___ Records for the task

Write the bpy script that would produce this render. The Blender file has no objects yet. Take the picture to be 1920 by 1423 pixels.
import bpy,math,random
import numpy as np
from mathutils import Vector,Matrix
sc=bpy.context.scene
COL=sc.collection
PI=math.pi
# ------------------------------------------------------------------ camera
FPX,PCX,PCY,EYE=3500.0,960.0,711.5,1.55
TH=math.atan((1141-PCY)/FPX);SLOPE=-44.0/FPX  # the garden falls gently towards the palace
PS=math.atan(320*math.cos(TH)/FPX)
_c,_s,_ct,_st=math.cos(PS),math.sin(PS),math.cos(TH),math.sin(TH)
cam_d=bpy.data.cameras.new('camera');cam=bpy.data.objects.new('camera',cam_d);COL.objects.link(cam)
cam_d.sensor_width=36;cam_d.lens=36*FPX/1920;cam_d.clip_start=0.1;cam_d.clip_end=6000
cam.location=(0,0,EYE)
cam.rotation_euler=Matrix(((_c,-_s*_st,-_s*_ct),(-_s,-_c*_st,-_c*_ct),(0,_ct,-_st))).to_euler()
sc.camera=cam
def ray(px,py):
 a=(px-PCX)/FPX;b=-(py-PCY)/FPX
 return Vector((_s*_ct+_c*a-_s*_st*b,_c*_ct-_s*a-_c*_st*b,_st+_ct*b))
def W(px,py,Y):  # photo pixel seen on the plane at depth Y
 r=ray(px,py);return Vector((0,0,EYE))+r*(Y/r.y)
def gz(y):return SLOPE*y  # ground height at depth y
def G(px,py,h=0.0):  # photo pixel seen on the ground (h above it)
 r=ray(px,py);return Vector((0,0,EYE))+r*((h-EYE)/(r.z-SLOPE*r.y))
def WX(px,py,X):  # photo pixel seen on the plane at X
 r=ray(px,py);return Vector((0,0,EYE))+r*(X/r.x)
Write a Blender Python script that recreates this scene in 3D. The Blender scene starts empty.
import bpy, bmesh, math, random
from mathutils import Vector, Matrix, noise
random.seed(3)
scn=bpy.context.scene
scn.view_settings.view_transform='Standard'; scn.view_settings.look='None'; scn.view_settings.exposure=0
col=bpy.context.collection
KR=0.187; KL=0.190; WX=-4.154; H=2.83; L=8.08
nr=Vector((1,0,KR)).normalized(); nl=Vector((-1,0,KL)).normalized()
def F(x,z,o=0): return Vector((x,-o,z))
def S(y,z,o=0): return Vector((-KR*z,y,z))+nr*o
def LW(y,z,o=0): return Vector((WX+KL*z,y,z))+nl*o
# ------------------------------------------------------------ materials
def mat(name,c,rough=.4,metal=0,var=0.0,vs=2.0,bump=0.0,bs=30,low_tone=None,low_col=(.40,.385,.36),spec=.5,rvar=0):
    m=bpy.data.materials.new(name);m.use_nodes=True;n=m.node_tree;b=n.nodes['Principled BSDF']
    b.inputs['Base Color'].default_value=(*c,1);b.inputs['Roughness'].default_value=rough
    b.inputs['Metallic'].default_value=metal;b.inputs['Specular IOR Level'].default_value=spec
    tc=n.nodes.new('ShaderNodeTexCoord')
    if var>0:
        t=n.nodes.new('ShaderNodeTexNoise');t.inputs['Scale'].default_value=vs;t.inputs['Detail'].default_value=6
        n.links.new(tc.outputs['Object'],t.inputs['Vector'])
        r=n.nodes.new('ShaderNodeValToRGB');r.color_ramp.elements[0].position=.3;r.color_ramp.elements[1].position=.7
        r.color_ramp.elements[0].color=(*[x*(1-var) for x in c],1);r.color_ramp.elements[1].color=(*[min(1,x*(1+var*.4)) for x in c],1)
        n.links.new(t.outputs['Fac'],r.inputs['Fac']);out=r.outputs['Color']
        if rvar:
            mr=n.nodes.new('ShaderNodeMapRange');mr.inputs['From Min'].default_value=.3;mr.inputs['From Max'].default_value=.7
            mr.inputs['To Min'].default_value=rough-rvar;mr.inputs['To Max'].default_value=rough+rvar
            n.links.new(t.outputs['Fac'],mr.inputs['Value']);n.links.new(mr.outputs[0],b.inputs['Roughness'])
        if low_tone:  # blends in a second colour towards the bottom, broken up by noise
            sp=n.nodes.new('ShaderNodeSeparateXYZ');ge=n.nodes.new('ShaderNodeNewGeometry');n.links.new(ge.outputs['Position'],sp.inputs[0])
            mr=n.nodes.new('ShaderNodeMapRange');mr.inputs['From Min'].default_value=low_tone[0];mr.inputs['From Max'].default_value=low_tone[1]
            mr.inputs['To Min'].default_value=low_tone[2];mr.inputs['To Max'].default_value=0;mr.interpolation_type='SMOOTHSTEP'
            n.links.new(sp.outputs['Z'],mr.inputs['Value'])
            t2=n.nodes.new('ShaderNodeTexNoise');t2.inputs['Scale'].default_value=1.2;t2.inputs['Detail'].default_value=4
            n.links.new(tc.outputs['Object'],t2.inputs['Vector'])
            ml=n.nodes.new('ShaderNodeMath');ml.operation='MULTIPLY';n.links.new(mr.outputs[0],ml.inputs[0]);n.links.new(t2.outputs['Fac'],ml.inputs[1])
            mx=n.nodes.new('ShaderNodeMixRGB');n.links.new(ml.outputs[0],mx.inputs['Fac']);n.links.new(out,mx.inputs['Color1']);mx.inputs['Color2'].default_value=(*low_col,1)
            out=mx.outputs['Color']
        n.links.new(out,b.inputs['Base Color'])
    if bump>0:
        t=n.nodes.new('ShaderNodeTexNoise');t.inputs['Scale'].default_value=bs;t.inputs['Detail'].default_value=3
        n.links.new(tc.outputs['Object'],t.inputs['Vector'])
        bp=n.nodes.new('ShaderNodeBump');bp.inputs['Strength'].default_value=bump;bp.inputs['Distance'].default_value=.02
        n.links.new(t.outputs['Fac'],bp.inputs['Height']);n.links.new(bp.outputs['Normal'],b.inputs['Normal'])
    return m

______

Given exercise —
Transcribe each entry exactly.

Exercise output —
Write the bpy script that would produce this render. The Blender file has no objects yet. Take the picture to be 1920 by 1423 pixels.
import bpy,math,random
import numpy as np
from mathutils import Vector,Matrix
sc=bpy.context.scene
COL=sc.collection
PI=math.pi
# ------------------------------------------------------------------ camera
FPX,PCX,PCY,EYE=3500.0,960.0,711.5,1.55
TH=math.atan((1141-PCY)/FPX);SLOPE=-44.0/FPX  # the garden falls gently towards the palace
PS=math.atan(320*math.cos(TH)/FPX)
_c,_s,_ct,_st=math.cos(PS),math.sin(PS),math.cos(TH),math.sin(TH)
cam_d=bpy.data.cameras.new('camera');cam=bpy.data.objects.new('camera',cam_d);COL.objects.link(cam)
cam_d.sensor_width=36;cam_d.lens=36*FPX/1920;cam_d.clip_start=0.1;cam_d.clip_end=6000
cam.location=(0,0,EYE)
cam.rotation_euler=Matrix(((_c,-_s*_st,-_s*_ct),(-_s,-_c*_st,-_c*_ct),(0,_ct,-_st))).to_euler()
sc.camera=cam
def ray(px,py):
 a=(px-PCX)/FPX;b=-(py-PCY)/FPX
 return Vector((_s*_ct+_c*a-_s*_st*b,_c*_ct-_s*a-_c*_st*b,_st+_ct*b))
def W(px,py,Y):  # photo pixel seen on the plane at depth Y
 r=ray(px,py);return Vector((0,0,EYE))+r*(Y/r.y)
def gz(y):return SLOPE*y  # ground height at depth y
def G(px,py,h=0.0):  # photo pixel seen on the ground (h above it)
 r=ray(px,py);return Vector((0,0,EYE))+r*((h-EYE)/(r.z-SLOPE*r.y))
def WX(px,py,X):  # photo pixel seen on the plane at X
 r=ray(px,py);return Vector((0,0,EYE))+r*(X/r.x)
Write a Blender Python script that recreates this scene in 3D. The Blender scene starts empty.
import bpy, bmesh, math, random
from mathutils import Vector, Matrix, noise
random.seed(3)
scn=bpy.context.scene
scn.view_settings.view_transform='Standard'; scn.view_settings.look='None'; scn.view_settings.exposure=0
col=bpy.context.collection
KR=0.187; KL=0.190; WX=-4.154; H=2.83; L=8.08
nr=Vector((1,0,KR)).normalized(); nl=Vector((-1,0,KL)).normalized()
def F(x,z,o=0): return Vector((x,-o,z))
def S(y,z,o=0): return Vector((-KR*z,y,z))+nr*o
def LW(y,z,o=0): return Vector((WX+KL*z,y,z))+nl*o
# ------------------------------------------------------------ materials
def mat(name,c,rough=.4,metal=0,var=0.0,vs=2.0,bump=0.0,bs=30,low_tone=None,low_col=(.40,.385,.36),spec=.5,rvar=0):
    m=bpy.data.materials.new(name);m.use_nodes=True;n=m.node_tree;b=n.nodes['Principled BSDF']
    b.inputs['Base Color'].default_value=(*c,1);b.inputs['Roughness'].default_value=rough
    b.inputs['Metallic'].default_value=metal;b.inputs['Specular IOR Level'].default_value=spec
    tc=n.nodes.new('ShaderNodeTexCoord')
    if var>0:
        t=n.nodes.new('ShaderNodeTexNoise');t.inputs['Scale'].default_value=vs;t.inputs['Detail'].default_value=6
        n.links.new(tc.outputs['Object'],t.inputs['Vector'])
        r=n.nodes.new('ShaderNodeValToRGB');r.color_ramp.elements[0].position=.3;r.color_ramp.elements[1].position=.7
        r.color_ramp.elements[0].color=(*[x*(1-var) for x in c],1);r.color_ramp.elements[1].color=(*[min(1,x*(1+var*.4)) for x in c],1)
        n.links.new(t.outputs['Fac'],r.inputs['Fac']);out=r.outputs['Color']
        if rvar:
            mr=n.nodes.new('ShaderNodeMapRange');mr.inputs['From Min'].default_value=.3;mr.inputs['From Max'].default_value=.7
            mr.inputs['To Min'].default_value=rough-rvar;mr.inputs['To Max'].default_value=rough+rvar
            n.links.new(t.outputs['Fac'],mr.inputs['Value']);n.links.new(mr.outputs[0],b.inputs['Roughness'])
        if low_tone:  # blends in a second colour towards the bottom, broken up by noise
            sp=n.nodes.new('ShaderNodeSeparateXYZ');ge=n.nodes.new('ShaderNodeNewGeometry');n.links.new(ge.outputs['Position'],sp.inputs[0])
            mr=n.nodes.new('ShaderNodeMapRange');mr.inputs['From Min'].default_value=low_tone[0];mr.inputs['From Max'].default_value=low_tone[1]
            mr.inputs['To Min'].default_value=low_tone[2];mr.inputs['To Max'].default_value=0;mr.interpolation_type='SMOOTHSTEP'
            n.links.new(sp.outputs['Z'],mr.inputs['Value'])
            t2=n.nodes.new('ShaderNodeTexNoise');t2.inputs['Scale'].default_value=1.2;t2.inputs['Detail'].default_value=4
            n.links.new(tc.outputs['Object'],t2.inputs['Vector'])
            ml=n.nodes.new('ShaderNodeMath');ml.operation='MULTIPLY';n.links.new(mr.outputs[0],ml.inputs[0]);n.links.new(t2.outputs['Fac'],ml.inputs[1])
            mx=n.nodes.new('ShaderNodeMixRGB');n.links.new(ml.outputs[0],mx.inputs['Fac']);n.links.new(out,mx.inputs['Color1']);mx.inputs['Color2'].default_value=(*low_col,1)
            out=mx.outputs['Color']
        n.links.new(out,b.inputs['Base Color'])
    if bump>0:
        t=n.nodes.new('ShaderNodeTexNoise');t.inputs['Scale'].default_value=bs;t.inputs['Detail'].default_value=3
        n.links.new(tc.outputs['Object'],t.inputs['Vector'])
        bp=n.nodes.new('ShaderNodeBump');bp.inputs['Strength'].default_value=bump;bp.inputs['Distance'].default_value=.02
        n.links.new(t.outputs['Fac'],bp.inputs['Height']);n.links.new(bp.outputs['Normal'],b.inputs['Normal'])
    return m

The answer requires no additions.